▸ **PROBLEM TO SOLVE**: Please repeat only the stretch of records running from the first line through the line that contains "R_ = math.radians".

[Saved entries]
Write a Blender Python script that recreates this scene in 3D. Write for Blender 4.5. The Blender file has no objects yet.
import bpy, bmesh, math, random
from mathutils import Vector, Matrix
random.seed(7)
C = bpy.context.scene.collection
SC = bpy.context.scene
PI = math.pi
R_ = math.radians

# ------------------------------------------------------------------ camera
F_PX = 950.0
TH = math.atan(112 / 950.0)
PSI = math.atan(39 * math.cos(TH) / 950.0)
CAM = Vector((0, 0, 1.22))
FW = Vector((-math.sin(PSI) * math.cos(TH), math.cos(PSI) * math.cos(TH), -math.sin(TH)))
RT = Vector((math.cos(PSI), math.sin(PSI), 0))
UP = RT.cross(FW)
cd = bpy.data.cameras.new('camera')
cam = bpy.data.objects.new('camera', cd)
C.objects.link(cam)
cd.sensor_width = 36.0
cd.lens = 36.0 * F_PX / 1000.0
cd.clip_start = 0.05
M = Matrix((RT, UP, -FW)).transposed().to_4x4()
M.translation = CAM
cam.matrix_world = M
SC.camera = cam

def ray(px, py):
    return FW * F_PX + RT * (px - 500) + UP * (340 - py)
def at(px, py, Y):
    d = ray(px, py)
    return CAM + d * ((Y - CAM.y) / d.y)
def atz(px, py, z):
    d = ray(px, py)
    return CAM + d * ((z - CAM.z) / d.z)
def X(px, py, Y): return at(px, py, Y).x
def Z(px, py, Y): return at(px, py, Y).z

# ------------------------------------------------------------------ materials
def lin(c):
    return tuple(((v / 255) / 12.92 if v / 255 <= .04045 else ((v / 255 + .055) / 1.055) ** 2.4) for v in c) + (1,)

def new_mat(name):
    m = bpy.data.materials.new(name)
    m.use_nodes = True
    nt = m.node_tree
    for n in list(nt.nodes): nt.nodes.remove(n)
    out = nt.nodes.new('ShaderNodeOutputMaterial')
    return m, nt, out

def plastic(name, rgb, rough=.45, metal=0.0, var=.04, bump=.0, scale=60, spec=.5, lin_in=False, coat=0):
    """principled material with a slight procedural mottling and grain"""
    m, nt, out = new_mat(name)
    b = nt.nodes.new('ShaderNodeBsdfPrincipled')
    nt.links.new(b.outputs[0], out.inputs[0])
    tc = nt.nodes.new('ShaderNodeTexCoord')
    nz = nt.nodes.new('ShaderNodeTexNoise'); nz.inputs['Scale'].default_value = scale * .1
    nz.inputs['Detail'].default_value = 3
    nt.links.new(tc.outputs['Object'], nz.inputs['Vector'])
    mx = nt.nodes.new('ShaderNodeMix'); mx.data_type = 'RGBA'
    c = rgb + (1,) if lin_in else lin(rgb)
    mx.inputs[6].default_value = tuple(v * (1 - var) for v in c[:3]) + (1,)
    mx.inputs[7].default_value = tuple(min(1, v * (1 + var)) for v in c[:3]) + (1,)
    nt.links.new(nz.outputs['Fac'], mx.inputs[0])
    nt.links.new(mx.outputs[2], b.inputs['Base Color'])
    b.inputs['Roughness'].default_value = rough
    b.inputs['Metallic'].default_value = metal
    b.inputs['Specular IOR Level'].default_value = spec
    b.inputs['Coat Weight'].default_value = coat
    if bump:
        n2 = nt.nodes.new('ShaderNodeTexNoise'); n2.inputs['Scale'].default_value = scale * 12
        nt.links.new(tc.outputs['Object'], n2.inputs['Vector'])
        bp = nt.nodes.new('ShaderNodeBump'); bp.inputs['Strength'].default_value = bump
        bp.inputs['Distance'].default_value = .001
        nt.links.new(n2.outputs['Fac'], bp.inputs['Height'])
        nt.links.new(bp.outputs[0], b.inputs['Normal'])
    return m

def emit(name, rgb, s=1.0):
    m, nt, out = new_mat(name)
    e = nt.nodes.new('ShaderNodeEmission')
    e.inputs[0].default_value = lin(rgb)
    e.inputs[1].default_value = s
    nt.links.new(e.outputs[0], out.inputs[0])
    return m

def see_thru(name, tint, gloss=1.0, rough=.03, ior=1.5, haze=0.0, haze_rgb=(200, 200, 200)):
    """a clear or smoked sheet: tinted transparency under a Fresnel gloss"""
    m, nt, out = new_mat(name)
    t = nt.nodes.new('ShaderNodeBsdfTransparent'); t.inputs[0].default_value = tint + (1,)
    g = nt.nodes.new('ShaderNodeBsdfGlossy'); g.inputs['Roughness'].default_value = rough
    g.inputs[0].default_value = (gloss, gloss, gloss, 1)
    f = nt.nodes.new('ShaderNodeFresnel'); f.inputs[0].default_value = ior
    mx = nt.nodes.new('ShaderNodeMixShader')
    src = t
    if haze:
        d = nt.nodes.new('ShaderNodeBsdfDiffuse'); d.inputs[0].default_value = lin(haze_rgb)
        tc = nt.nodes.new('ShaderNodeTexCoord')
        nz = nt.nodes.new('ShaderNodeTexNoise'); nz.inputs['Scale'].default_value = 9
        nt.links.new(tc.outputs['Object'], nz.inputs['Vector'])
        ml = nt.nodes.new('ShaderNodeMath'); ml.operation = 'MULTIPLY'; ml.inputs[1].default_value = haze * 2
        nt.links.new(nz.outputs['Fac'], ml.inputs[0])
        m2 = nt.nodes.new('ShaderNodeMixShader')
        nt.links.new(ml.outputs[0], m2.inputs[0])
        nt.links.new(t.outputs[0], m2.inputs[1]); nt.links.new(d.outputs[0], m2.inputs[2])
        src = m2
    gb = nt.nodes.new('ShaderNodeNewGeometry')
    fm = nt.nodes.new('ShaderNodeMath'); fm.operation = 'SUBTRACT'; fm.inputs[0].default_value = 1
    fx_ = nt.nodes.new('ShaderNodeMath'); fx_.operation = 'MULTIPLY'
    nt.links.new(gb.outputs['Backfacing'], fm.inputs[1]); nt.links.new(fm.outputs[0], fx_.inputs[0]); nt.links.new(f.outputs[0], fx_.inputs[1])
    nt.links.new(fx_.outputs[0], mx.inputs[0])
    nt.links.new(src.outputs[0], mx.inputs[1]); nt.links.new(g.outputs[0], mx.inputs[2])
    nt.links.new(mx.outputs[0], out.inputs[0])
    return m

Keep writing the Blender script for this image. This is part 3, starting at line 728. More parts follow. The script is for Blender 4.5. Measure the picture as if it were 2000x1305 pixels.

▸ **SOLUTION**:
Write a Blender Python script that recreates this scene in 3D. Write for Blender 4.5. The Blender file has no objects yet.
import bpy, bmesh, math, random
from mathutils import Vector, Matrix
random.seed(7)
C = bpy.context.scene.collection
SC = bpy.context.scene
PI = math.pi
R_ = math.radians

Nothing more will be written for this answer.